New York and other northeast states have not closed the door on joining a regional cap-and-trade program designed to reduce CO2 emissions from the use of on-road fuels, a prospect that could greatly expand the proposed carbon market.

For some, a decision may just be a question of timing.

Last week, four jurisdictions — Connecticut, Massachusetts, Rhode Island and the District of Columbia — announced plans to lauch the Transportation and Climate Initiative Program (TCI-P) in 2022. The first year will serve as an emissions reporting period, with compliance to begin in 2023.

Another eight states balked, at least initially.

New York regulators say their decision will wait on the work of the state's Climate Action Council, which is developing a plan for meeting aggressive GHG-reduction targets put into law last year.

"While the Transportation and Climate Initiative-Program is one potential tool for helping us achieve our goals, to make a commitment of this nature before the council's work is complete would be premature. We believe this is the quickest path forward and we will continue to evaluate this program as the council completes its work," the state Department of Environmental Conservation said.

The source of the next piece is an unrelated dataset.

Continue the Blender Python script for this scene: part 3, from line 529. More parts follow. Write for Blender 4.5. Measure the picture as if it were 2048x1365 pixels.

TCI-P already has support from some members of the Climate Action Council, but a final decision on New York's participation is months off. An advisory panel helping the council with transportation sector policies is scheduled to deliver its recommendations by March, while the council's overall draft plan is due by the start of 2022. At least some members of the council have voiced support for joining the new carbon market.

The addition of New York to the program would more than double the size of the market as currently envisioned with just the four founding members, which are planning to start the program with a CO2 budget of 42.1mn metric tonnnes in 2023. Emissions from the use of gasoline and diesel fuel in New York totaled about 60.5mn t in 2016, according to the state's most recent GHG inventory.

That would put the TCI-P market roughly on par with the Regional Greenhouse Gas Initiative (RGGI), a cap-and-trade program for power plants in the US northeast. Next year, RGGI will have a CO2 budget of about 119.8mn short tons (108.7mn t.)

The size of the market will grow even more if other states in the broader Transportation and Climate Initiative (TCI) decide to join. The forum for developing regional transportation policies includes 12 states and the District of Columbia. All but New Hampshire have agreed to continue to work with the founding TCI-P members as they flesh out the details of the new program.

If all current TCI members joined the program, the resulting market would cover about 260mn t of CO2 emissions in 2023, according to program modeling data. That would nearly rival the size of California's cap-and-trade program in terms of covered emissions. California's cap in 2023 will be 294mn t.

The offices of New Jersey governor Phil Murphy (D) and Pennsylvania governor Tom Wolf (D) each said their administrations will continue to evaluate the program and its potential role in each state's climate strategy. Together, those states would add about 90mn t to the size of the market.

The Maryland Department of Environment also said it will track the program development, "while continuing our immediate focus on responding to the Covd-19 emergency." The state's gasoline and diesel emissions totaled 28.5mn t in 2017.

Virginia governor Ralph Northam's office did not respond to a request for comment.